There are 4.2 million households in Hungary. The top 1% own about 35% of assets, Karagich says. The top 10% own more than two-thirds. “This needs to change,” he says. “Let’s call it society revenge.”
However, he believes the threshold of 1bn forints is too low. “If you have two properties and a small company you would be caught by the tax. Two million pounds is not the Jeff Bezos wealth. This tax will hurt Hungarian entrepreneurs with small and middle-sized companies.”
He suggests a threshold of 5bn forints – about £10m – as originally proposed by Magyar when he announced the policy last summer.
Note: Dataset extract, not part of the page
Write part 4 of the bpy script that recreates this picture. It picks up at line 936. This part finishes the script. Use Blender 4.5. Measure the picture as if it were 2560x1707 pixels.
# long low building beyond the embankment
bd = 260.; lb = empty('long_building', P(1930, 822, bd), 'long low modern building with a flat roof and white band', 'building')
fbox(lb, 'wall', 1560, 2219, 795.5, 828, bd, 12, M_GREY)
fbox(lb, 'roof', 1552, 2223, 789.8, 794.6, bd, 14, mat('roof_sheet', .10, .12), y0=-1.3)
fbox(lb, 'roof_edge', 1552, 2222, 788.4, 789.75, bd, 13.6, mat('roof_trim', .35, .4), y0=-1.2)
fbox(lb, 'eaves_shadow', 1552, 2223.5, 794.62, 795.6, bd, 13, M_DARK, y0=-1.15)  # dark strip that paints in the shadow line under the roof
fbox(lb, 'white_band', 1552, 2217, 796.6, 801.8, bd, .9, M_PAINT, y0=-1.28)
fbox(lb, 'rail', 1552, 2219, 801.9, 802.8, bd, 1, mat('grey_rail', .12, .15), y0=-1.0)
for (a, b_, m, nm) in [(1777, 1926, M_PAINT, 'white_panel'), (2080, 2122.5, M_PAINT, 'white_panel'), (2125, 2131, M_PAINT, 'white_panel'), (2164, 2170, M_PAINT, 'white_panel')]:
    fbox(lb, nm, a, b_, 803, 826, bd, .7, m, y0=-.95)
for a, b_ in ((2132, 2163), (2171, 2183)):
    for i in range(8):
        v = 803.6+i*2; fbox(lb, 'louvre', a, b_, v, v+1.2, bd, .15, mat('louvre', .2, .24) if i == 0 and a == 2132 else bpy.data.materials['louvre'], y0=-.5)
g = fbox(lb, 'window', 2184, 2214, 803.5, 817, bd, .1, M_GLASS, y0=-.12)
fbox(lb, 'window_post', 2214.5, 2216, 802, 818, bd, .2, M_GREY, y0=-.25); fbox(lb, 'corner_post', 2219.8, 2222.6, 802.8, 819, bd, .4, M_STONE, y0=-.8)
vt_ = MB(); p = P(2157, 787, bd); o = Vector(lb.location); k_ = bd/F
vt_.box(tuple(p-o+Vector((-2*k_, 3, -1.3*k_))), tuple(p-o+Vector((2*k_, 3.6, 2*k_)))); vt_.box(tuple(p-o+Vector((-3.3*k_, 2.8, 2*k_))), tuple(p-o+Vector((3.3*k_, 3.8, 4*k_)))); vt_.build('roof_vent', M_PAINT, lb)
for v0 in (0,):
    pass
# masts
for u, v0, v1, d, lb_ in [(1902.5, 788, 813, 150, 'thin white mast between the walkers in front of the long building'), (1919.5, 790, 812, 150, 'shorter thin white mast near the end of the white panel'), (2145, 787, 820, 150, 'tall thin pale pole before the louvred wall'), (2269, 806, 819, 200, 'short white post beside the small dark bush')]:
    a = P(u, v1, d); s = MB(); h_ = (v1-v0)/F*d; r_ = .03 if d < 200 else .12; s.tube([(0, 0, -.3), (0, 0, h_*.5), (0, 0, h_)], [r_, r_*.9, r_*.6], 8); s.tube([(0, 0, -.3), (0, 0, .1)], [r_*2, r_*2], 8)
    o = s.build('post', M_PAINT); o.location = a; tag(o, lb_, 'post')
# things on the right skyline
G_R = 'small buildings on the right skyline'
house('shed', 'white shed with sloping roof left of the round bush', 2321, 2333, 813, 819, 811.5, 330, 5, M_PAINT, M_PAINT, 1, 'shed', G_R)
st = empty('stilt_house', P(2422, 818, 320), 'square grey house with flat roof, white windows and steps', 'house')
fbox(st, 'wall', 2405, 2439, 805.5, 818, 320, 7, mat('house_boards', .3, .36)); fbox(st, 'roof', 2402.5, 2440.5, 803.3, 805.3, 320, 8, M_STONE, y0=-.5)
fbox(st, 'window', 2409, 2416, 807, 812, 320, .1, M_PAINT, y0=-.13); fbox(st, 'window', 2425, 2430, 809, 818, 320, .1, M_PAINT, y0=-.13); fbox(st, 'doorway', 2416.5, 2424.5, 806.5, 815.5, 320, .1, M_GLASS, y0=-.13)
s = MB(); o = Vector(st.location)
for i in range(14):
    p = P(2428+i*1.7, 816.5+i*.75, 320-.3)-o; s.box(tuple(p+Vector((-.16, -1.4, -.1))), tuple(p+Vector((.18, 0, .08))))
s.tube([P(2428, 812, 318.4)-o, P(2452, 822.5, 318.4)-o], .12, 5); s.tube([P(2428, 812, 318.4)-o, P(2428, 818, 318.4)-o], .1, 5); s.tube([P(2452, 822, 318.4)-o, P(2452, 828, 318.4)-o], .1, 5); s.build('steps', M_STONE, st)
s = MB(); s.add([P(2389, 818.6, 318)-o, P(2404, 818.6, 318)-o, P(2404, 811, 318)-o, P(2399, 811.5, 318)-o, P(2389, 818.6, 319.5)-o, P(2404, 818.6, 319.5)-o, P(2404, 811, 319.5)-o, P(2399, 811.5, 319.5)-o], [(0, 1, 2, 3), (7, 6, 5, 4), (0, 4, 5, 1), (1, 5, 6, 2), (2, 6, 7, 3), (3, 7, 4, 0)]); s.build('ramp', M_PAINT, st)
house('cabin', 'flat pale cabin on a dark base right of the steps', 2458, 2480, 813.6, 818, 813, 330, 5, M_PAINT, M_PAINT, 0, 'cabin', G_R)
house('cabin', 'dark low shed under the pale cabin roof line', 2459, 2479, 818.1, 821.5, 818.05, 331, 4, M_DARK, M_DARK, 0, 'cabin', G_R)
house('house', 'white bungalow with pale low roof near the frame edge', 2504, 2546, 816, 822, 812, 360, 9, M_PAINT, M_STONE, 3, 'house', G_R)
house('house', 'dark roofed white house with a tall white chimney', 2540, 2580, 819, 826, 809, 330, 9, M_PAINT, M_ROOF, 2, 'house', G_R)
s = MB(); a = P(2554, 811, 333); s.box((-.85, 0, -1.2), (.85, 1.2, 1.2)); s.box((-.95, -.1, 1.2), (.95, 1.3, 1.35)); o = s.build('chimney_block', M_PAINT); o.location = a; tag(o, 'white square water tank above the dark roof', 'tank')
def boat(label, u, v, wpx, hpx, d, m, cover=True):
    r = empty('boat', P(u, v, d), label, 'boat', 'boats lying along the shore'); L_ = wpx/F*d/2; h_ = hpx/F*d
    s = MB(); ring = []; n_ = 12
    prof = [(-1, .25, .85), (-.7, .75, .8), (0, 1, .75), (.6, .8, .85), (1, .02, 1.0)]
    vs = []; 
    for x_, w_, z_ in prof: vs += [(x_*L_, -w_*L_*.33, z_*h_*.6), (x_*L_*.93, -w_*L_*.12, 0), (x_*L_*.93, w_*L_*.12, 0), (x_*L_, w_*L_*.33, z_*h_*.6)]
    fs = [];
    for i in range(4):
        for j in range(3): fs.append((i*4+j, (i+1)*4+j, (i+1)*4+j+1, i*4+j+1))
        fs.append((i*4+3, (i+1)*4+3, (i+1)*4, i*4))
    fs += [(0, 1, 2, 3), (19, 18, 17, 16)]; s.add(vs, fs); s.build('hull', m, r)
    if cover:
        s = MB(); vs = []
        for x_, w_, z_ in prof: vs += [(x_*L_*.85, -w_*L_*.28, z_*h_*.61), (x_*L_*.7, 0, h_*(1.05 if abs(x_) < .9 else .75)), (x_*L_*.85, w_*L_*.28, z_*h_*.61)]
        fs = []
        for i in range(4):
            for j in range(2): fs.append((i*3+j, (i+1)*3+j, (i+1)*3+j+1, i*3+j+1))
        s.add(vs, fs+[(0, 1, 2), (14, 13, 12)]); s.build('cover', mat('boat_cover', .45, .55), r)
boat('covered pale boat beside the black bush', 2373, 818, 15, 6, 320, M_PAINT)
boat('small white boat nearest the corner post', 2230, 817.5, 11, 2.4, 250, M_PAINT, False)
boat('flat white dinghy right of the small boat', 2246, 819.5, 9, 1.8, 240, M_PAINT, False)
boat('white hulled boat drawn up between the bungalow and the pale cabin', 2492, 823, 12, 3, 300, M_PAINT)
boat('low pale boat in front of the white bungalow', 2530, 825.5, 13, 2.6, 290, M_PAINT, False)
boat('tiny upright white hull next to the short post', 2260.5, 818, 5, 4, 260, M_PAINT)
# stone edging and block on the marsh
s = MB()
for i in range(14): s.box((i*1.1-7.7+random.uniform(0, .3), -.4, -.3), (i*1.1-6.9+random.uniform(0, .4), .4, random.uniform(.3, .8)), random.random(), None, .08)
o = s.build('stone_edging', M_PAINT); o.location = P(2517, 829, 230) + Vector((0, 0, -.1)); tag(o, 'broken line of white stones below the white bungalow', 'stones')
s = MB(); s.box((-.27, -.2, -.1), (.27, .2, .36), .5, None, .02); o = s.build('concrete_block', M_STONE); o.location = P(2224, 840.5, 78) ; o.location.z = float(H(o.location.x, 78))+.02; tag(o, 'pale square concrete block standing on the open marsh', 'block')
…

At this level, the state would raise about 100bn forints (£240m) a year from up to 10,000 households. At only 0.25% of annual government revenues, the sum raised seems hardly worth the effort.
However, Tisza has proposed other measures to raise more from the rich, including ending tax exemptions for trusts. The extra cash will go to helping low earners. A basic rate of income tax of 9% has been promised, along with cuts to VAT.
For Miroslav Palanský, an economics professor at Charles University in Prague and the head of research at the Tax Justice Network, wealth taxes are not just about raising money – they can boost the economy. “Inequality is not good for growth after a certain level. When wealth is more distributed, more people have the opportunity to contribute to GDP.”
The changes should improve transparency because the revenue can only tax what it can measure. They may also lead to some new faces in the Forbes rankings.
• This article was amended on 2 June 2026 to correct Gyula Balásy’s name from Balásy Gyula throughout and to correct György Wáberer’s name from Gábor Bojár in the 20th paragraph.